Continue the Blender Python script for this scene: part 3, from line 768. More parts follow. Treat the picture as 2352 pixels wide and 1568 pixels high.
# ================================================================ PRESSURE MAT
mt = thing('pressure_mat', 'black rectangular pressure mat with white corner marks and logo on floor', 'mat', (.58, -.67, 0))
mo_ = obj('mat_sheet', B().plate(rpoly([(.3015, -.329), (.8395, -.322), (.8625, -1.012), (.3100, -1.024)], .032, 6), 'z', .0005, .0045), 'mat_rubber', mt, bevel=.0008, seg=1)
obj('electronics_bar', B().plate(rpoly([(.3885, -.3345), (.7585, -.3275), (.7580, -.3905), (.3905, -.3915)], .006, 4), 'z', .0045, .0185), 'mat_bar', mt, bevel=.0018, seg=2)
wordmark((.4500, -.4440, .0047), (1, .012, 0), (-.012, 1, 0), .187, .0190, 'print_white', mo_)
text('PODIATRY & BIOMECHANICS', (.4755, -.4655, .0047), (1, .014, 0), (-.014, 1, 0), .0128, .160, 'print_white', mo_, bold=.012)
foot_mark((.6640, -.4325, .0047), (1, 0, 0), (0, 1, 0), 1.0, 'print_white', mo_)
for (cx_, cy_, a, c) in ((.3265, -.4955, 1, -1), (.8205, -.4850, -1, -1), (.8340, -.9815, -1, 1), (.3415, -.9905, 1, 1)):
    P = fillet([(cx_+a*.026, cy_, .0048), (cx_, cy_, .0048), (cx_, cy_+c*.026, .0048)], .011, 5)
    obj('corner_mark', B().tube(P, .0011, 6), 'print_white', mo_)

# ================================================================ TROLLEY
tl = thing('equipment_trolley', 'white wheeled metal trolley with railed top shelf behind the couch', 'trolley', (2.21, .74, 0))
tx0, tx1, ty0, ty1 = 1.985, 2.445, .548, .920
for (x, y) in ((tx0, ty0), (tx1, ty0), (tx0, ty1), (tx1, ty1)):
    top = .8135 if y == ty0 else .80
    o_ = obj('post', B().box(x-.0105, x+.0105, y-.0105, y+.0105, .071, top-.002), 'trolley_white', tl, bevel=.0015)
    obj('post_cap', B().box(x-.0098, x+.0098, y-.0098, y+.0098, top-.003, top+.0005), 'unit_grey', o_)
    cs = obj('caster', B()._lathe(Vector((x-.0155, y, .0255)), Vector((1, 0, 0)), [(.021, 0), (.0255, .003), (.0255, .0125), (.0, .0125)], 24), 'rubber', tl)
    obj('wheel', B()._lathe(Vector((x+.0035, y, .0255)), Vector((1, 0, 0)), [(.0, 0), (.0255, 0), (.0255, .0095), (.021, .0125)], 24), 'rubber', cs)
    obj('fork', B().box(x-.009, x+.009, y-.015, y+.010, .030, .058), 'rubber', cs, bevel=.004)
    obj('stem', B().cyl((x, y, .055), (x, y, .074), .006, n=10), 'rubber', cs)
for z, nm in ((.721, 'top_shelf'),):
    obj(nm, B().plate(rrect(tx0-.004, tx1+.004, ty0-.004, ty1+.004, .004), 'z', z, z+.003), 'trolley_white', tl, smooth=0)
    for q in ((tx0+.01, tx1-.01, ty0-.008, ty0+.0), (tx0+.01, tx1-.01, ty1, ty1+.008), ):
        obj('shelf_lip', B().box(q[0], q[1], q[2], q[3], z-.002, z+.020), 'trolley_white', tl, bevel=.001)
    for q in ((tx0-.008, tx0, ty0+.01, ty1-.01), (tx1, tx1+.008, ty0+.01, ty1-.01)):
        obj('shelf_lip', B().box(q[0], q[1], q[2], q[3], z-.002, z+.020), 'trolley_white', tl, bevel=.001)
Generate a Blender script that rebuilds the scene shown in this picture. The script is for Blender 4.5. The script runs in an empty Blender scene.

Work to be completed =
Each line that holds the string "script" counts once; give the total and nothing else.

Task response =
2